What is the relation between terminal potential difference and e.m.f?

Question

Their relation is V=E-Ir. But while charging of secondary cell It become V=E+It.Why is there a change in sign of the equation?

Answer 1

$V$ is the potential difference across the terminals of the cell and $E$ is the emf of the cell.
The emf is set up by an electrochemical process within the cell.

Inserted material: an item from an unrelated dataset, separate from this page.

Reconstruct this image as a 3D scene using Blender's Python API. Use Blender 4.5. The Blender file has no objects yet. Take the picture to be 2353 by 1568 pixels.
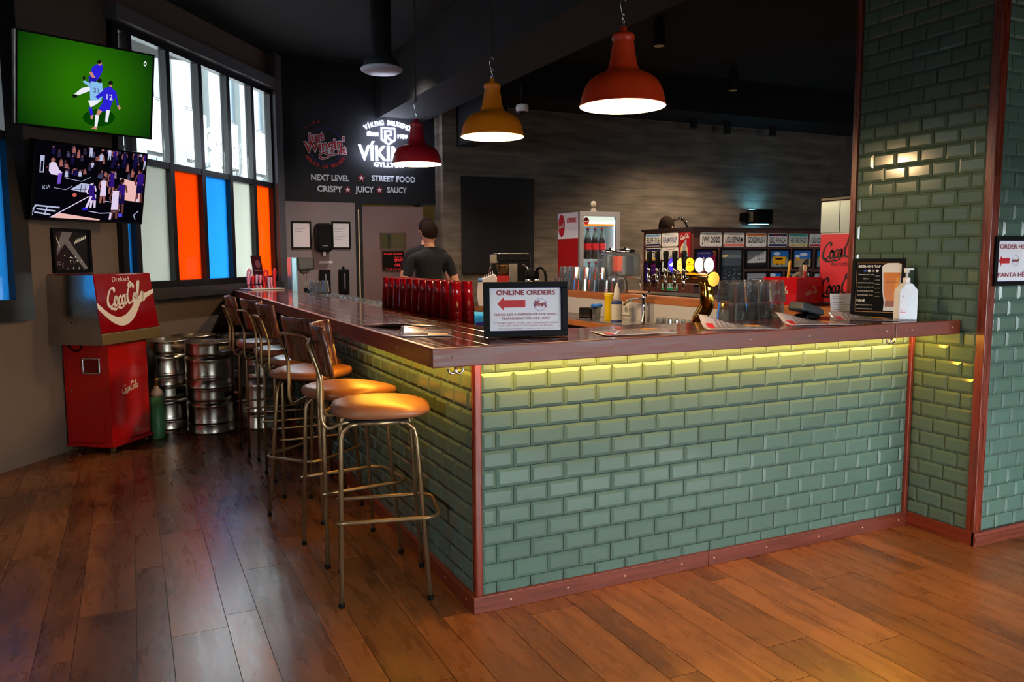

The potential difference across the internal resistance of the cell is always $Ir$ with the current flowing from the node at the higher potential to the node at the lower potential.

$V=E-Ir$

In the top diagram the current $I$ is flowing from left to right so the potential of node $B$ is greater than that at node $C$ by $Ir$.
Starting at node $A$ and going through the cell to node $B$ results in an increase of potential of $E$ and then going through the resistor from node $B$ to node $C$ there is a decrease in potential of $Ir$.
So node $C$ is higher in potential than node $A$ and the potential difference is $E-Ir =V$.
In this instance the cell is a source of electrical energy.

$V=E+Ir$

In the lower diagram the current is flowing from right to left with the potential of node $C'$ higher than that of node $B'$ by $Ir$
Starting at node $A'$ and going through the cell to node $B'$ results in an increase of potential of $E$ and then going through the resistor from node $B'$ to node $C'$ there is an increase in potential of $Ir$.
So node $C'$ is higher in potential than node $A'$ and the potential difference is $E+Ir =V$.
In this instance the cell is a sink of electrical energy.